CEFC provides debt finance for Australia’s first wind+solar+storage array


The combining of wind and PV generation sources and coupling it with large scale battery storage can deliver reliable renewable energy supply and help balance high levels of intermittent generation on Australia’s electricity network. The deployment of these innovative hybrid arrays has taken a major step forward, with CEFC committing to finance a landmark project in Queensland.

The CEFC will provide $94 million in debt finance to the $170 million Kennedy Energy Park, in central north Queensland. The CEFC reports that financing two generation sources and the battery system at the one site, and in one integrated project, was “a complex undertaking”. The project is the first of its kind in Australia.

“As the sole debt financier for this project, our goal was to demonstrate the bankability of large-scale, integrated hybrid renewable energy projects for the future,” said CEFC Wind Sector Lead Andrew Gardner. “We expect such projects to become an increasingly important part of Australia’s electricity system, with complementary battery storage addressing the intermittency of wind and solar generation to support grid stability.”

Such hybrid solutions are likely to become much common in the Australian renewable marketplace. Signs are that both the Queensland and Victorian government large scale renewable tenders are looking to promote the integration of renewable sources with battery storage, increasing the stability of electricity supply and local grids while at the same time delivering emission-free generation capacity.

Globally, the trend to couple wind and solar alongside battery storage is gaining momentum. UK developer Anesco is rolling out a large scale PV+storage model in Britain, in a series of projects that is breathing life into the country’s PV power plant sector.

Meeting the needs of widespread communities in regional and remote Queensland, the Kennedy Energy Park will supply power to towns across a vast 500-kilometre range. The park will supply remote communities from Julia Creek to Charters Towers in Queensland, the developers report. At the same time, it will help balance the large amounts of rooftop PV being installed in the sprawling district.

“Windlab identified the Kennedy site after confirming its high levels of solar irradiance and world class complementary wind resource,” said CEFC Project lead Bobby Vidakovic. “The natural benefits of the site will deliver high levels of solar energy throughout the day and strong wind generation in the evenings, creating a reliable generation profile around the clock.”

“The addition of the battery component will provide increased grid stability, allowing local communities to benefit from cheaper, cleaner electricity closer to the point of generation, with the added benefit of relieving demand on long transmission lines,” Vidakovic continued.

Windlab is commercializing CSIRO technology that accurately assesses wind generation resources. The CEFC has previously provided $8 million to Windlab to assist it make the transition from project developer, to Independent Power Producer and asset owner.

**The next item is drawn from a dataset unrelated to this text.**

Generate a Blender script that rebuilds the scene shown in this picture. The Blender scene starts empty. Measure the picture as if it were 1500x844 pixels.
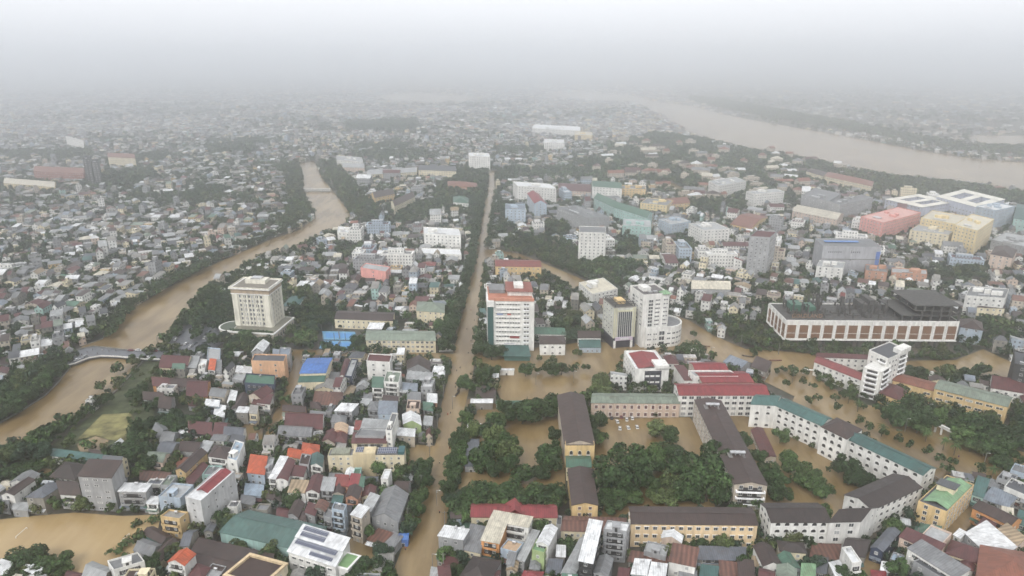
import bpy, math, random
import numpy as np
from mathutils import Matrix, Vector
random.seed(7); rng = np.random.default_rng(7)
S = bpy.context.scene
COL = S.collection

# ---------------------------------------------------------------- camera
H = 200.0; PITCH = math.radians(18.6); F = 1000.0
SP, CP = math.sin(PITCH), math.cos(PITCH)
cam = bpy.data.cameras.new('camera'); cam.sensor_width = 36; cam.lens = 24.0
cam.clip_start = 1; cam.clip_end = 60000
co = bpy.data.objects.new('camera', cam); COL.objects.link(co)
co.location = (0, 0, H); co.rotation_euler = (math.pi/2 - PITCH, 0, 0)
S.camera = co
HAZE_D = 0.00052

# ---------------------------------------------------------------- sky, sun, exposure
SUN_EL, SUN_AZ = math.radians(44), math.radians(205)
w = bpy.data.worlds.new('World'); S.world = w; w.use_nodes = True
nt = w.node_tree; bg = nt.nodes['Background']
sky = nt.nodes.new('ShaderNodeTexSky'); sky.sky_type = 'NISHITA'; sky.sun_disc = False
sky.sun_elevation = SUN_EL; sky.sun_rotation = SUN_AZ; sky.air_density = 1.0; sky.dust_density = 6.0; sky.ozone_density = 1.0
hs = nt.nodes.new('ShaderNodeHueSaturation'); hs.inputs['Saturation'].default_value = 0.16
ov = nt.nodes.new('ShaderNodeMix'); ov.data_type = 'RGBA'; ov.inputs[0].default_value = .72; ov.inputs[7].default_value = (7.75, 7.9, 8.25, 1)   # closed cloud cover
nt.links.new(sky.outputs[0], hs.inputs['Color']); nt.links.new(hs.outputs[0], ov.inputs[6]); 
tc = nt.nodes.new('ShaderNodeTexCoord'); sx = nt.nodes.new('ShaderNodeSeparateXYZ'); nt.links.new(tc.outputs['Generated'], sx.inputs[0])   # overcast sky: palest mist low down
cn = nt.nodes.new('ShaderNodeTexNoise'); cn.inputs['Scale'].default_value = 3.0; cn.inputs['Detail'].default_value = 4; mp = nt.nodes.new('ShaderNodeMapping'); mp.inputs['Scale'].default_value = (1, 1, 7)
nt.links.new(tc.outputs['Generated'], mp.inputs[0]); nt.links.new(mp.outputs[0], cn.inputs['Vector'])
ad = nt.nodes.new('ShaderNodeMath'); ad.operation = 'MULTIPLY_ADD'; ad.inputs[1].default_value = .035; nt.links.new(cn.outputs['Fac'], ad.inputs[0]); nt.links.new(sx.outputs[2], ad.inputs[2])
mr = nt.nodes.new('ShaderNodeMapRange'); mr.interpolation_type = 'SMOOTHSTEP'; mr.inputs[1].default_value = -.02; mr.inputs[2].default_value = .11; mr.inputs[3].default_value = .84; mr.inputs[4].default_value = 1.0; nt.links.new(ad.outputs[0], mr.inputs[0])
sc_ = nt.nodes.new('ShaderNodeVectorMath'); sc_.operation = 'SCALE'; nt.links.new(ov.outputs[2], sc_.inputs[0]); nt.links.new(mr.outputs[0], sc_.inputs['Scale']); nt.links.new(sc_.outputs[0], bg.inputs[0])
bg.inputs[1].default_value = 0.12
sl = bpy.data.lights.new('sun', 'SUN'); sl.energy = 1.2; sl.angle = math.radians(25); sl.color = (1, .97, .93)
so = bpy.data.objects.new('sun', sl); COL.objects.link(so)
sd = Vector((math.sin(SUN_AZ)*math.cos(SUN_EL), math.cos(SUN_AZ)*math.cos(SUN_EL), math.sin(SUN_EL)))
so.rotation_euler = sd.to_track_quat('Z', 'Y').to_euler()
S.view_settings.view_transform = 'Standard'; S.view_settings.look = 'None'
S.view_settings.gamma = 1; S.view_settings.exposure = 0.6
S.render.engine = 'CYCLES'
S.cycles.use_denoising = True
S.cycles.max_bounces = 9; S.cycles.diffuse_bounces = 2; S.cycles.glossy_bounces = 2
S.cycles.volume_bounces = 6; S.cycles.transparent_max_bounces = 4
S.cycles.caustics_reflective = False; S.cycles.caustics_refractive = False

# ---------------------------------------------------------------- pixel of the photo -> point at height z
def U(px, py, z=0.0):
    v = (py-422)/F; u = (px-750)/F
    t = (H-z)/(SP+CP*v)
    return (u*t, (CP-SP*v)*t)
def PX(x, y, z=0.0):
    if isinstance(x, list): x, y = np.array(x), np.array(y)
    d = H-z
    zc = y*CP+d*SP; dn = d*CP-y*SP
    return 750+F*x/zc, 422+F*dn/zc
def SL(py):
    v = (py-422)/F; return (SP+CP*v)/(CP-SP*v)
def inpoly(x, y, poly):
    x = np.asarray(x, float); y = np.asarray(y, float); r = np.zeros(x.shape, bool); n = len(poly)
    for i in range(n):
        x0, y0 = poly[i]; x1, y1 = poly[(i+1) % n]
        if y0 == y1: continue
        c = ((y0 > y) != (y1 > y)) & (x < (x1-x0)*(y-y0)/(y1-y0)+x0)
        r ^= c
    return r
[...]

“Successfully completing this project will also help unlock the enormous potential of Big Kennedy, the 1,200MW wind resource 80 kilometres north of Kennedy Energy Park that will be critical in balancing the large amounts of solar generation that is being added to the Queensland network,” said Canberra-based Windlab CEO Roger Price. He described the development of the project as “enormously challenging yet important.”

Eurus Energy has taken a 50% equity stake in the Kennedy Energy Park.

Twelve months ago, the Australian Renewable Energy Agency (ARENA) committed to providing an $18 million grant for the project.

Where wind and solar resources are complimentary the co-development of projects can benefit from utilizing the same grid connection, significantly decreasing overall costs. It also means that more generation capacity can be added to one site, for the same community engagement cost.

A number of large European utilities, such as Vattenfall, are currently working towards adding solar PV capacity to their existing wind arrays. Chinese wind manufacturer and developer Goldwind is exploring similar projects in Australia and is currently installing its 20 MW White Rock array.

With the further addition of battery storage, the integration of the renewable power into the grid is also assisted. Furthermore, the battery system can also be used to provide auxiliary services to the grid, such as primary reserve control – otherwise known as frequency regulation.

“As the cost of producing electricity from renewable resources continues its rapid downward trajectory, we can expect investors to be increasingly attracted to large-scale hybrid renewable energy projects as the next wave of investment and technological innovation,” concluded the CEFC’s Gardner.